- Records for processing
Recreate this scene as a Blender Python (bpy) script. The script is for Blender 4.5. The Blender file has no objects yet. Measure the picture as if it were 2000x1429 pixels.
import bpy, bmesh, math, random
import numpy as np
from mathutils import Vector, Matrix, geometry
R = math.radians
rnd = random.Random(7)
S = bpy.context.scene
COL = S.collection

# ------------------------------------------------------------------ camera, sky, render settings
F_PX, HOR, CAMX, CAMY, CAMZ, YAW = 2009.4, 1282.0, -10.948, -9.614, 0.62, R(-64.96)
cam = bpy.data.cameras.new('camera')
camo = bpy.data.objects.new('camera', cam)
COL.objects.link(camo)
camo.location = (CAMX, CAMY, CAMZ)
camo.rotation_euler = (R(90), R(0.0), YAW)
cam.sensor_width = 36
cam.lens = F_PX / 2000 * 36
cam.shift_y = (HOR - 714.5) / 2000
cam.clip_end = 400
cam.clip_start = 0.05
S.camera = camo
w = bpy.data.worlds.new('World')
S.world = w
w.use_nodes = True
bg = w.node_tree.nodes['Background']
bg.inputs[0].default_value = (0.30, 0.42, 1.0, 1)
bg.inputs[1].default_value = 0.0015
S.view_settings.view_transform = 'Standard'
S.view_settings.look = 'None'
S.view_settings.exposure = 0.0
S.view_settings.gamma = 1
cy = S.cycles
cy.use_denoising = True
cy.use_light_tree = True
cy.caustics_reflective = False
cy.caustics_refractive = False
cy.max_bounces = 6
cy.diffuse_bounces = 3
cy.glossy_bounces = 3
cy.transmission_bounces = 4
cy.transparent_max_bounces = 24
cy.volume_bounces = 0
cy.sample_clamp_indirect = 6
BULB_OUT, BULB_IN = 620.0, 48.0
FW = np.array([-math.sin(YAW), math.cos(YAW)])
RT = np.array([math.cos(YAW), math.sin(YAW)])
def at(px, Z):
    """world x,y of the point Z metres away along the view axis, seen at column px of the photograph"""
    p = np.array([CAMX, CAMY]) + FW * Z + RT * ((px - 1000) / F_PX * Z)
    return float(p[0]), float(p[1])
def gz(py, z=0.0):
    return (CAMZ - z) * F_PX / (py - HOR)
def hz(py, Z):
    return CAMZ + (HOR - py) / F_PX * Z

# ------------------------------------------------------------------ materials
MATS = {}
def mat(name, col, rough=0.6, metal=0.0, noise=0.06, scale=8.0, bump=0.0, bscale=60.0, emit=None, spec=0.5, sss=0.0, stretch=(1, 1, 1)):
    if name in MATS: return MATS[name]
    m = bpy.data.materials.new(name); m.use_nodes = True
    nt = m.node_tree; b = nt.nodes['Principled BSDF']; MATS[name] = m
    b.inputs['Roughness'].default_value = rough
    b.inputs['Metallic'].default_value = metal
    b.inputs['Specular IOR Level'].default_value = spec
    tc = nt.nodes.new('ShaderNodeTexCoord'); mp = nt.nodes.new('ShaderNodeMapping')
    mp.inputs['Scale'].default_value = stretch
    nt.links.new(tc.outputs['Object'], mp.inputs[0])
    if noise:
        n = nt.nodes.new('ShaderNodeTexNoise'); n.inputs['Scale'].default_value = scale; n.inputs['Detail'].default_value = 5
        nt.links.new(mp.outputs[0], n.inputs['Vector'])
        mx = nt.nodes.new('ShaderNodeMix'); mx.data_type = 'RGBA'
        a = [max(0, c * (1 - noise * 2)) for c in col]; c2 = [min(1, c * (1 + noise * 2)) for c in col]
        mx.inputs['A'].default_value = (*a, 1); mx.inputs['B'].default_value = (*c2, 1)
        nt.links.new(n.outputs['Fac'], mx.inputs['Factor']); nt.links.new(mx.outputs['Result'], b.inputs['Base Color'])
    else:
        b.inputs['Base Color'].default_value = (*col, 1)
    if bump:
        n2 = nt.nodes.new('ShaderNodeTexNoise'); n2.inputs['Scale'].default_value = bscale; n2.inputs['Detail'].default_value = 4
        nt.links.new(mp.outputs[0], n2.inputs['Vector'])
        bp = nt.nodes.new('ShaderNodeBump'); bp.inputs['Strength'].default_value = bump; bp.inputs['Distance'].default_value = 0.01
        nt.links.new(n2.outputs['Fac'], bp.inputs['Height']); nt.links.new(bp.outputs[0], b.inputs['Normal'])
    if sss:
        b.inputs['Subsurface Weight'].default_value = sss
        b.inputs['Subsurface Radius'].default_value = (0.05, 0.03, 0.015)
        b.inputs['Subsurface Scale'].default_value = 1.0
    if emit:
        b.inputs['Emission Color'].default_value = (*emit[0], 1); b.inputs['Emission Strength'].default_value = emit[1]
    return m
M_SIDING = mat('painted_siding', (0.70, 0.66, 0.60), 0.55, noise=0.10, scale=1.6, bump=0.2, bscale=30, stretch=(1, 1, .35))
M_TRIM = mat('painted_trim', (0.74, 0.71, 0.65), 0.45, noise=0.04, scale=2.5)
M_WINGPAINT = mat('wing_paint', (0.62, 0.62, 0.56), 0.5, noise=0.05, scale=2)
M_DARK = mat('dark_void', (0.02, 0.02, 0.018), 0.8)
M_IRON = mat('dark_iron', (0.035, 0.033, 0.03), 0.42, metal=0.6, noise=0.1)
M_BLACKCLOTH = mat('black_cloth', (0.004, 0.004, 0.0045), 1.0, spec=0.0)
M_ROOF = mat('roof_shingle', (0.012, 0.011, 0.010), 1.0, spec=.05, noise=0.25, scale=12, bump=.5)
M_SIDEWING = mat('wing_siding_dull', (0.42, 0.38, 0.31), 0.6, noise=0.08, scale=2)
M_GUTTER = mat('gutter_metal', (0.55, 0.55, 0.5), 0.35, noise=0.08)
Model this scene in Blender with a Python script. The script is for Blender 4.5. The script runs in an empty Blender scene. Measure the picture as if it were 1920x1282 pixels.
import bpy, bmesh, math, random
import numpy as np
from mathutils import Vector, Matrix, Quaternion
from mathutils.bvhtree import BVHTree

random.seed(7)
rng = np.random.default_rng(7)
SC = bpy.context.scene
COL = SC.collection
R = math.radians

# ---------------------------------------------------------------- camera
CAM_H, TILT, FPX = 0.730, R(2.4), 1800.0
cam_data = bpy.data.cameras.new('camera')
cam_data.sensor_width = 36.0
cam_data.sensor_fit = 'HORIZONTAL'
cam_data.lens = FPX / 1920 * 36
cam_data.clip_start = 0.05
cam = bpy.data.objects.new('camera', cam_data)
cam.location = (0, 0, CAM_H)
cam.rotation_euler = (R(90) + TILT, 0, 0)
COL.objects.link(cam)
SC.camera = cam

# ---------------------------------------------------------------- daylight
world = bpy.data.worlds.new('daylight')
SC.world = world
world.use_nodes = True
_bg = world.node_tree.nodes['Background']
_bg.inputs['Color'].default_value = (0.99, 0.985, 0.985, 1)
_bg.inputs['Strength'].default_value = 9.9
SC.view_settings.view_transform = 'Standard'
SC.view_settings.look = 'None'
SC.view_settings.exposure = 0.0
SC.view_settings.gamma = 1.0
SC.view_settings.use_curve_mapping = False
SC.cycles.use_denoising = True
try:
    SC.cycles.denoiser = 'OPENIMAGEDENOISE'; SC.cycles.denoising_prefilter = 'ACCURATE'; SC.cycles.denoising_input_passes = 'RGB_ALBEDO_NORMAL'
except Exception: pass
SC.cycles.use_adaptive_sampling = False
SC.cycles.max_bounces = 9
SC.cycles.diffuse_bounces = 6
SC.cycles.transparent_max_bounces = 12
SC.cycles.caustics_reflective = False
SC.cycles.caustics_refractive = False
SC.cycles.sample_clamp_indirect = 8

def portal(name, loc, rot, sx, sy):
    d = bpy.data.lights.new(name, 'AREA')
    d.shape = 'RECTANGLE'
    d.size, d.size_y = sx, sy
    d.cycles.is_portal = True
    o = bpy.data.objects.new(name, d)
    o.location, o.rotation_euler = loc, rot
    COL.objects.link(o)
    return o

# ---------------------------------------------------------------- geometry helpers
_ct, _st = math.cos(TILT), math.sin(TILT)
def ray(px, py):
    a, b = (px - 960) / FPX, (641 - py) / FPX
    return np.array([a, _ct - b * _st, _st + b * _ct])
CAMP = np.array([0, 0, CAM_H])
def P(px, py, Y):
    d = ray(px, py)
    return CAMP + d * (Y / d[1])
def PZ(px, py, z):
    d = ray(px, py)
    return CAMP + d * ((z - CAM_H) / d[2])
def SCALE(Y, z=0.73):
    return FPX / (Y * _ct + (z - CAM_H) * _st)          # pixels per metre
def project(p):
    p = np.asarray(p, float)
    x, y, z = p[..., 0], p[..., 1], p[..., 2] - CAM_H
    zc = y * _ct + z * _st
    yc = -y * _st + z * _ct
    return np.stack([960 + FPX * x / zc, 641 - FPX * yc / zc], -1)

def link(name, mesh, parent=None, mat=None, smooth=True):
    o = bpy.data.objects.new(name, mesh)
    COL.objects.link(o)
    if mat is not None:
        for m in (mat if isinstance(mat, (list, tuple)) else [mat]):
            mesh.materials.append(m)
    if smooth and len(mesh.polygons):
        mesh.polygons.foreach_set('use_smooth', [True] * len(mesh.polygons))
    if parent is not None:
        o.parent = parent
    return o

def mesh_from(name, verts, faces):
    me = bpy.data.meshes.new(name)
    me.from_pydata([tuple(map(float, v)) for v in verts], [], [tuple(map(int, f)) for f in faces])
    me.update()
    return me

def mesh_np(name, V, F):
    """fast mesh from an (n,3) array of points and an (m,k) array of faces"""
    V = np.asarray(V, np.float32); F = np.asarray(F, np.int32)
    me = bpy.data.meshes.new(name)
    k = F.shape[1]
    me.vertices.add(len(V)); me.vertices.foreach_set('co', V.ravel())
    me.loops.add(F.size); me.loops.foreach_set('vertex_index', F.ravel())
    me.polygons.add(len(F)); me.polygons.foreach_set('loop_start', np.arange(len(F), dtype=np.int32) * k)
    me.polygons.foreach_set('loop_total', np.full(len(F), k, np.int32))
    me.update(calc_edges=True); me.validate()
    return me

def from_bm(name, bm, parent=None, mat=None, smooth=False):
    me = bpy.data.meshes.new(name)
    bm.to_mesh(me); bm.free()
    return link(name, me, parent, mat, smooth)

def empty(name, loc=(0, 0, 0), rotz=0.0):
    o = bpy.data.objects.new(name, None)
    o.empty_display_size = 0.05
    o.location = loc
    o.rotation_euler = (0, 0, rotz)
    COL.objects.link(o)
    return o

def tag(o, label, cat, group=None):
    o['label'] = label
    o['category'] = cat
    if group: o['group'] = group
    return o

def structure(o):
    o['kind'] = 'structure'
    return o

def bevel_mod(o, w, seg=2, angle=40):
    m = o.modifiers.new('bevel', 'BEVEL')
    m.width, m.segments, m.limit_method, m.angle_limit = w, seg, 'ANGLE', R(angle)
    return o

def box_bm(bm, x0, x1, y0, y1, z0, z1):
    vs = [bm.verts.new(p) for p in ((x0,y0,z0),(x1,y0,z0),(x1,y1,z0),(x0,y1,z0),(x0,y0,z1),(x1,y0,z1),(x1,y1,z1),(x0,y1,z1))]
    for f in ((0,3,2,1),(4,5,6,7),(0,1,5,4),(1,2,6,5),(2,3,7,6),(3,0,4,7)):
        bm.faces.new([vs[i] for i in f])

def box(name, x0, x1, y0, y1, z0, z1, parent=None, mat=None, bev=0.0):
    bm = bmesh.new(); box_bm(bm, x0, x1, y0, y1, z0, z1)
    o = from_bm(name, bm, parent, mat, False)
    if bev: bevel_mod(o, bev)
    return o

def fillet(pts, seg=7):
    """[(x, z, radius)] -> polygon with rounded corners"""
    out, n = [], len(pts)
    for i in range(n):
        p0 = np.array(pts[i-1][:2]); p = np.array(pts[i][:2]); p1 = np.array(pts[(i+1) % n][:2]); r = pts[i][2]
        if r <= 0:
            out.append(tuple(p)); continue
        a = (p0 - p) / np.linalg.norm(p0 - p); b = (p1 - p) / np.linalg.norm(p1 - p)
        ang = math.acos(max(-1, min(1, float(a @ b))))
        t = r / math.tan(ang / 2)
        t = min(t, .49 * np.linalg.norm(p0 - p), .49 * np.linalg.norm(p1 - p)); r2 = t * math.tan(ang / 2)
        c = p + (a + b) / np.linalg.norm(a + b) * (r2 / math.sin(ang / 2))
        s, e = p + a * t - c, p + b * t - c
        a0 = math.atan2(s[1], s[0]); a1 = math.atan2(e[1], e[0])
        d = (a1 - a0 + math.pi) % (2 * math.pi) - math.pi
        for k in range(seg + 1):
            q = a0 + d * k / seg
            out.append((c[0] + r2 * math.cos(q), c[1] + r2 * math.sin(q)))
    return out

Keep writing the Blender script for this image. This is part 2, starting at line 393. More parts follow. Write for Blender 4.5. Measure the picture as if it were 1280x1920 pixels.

- What to work on
Copy every line from the entries that contains the word "with".

- The answer
Model this scene in Blender with a Python script. The script is for Blender 4.5. The script runs in an empty Blender scene. Measure the picture as if it were 1920x1282 pixels.
    """[(x, z, radius)] -> polygon with rounded corners"""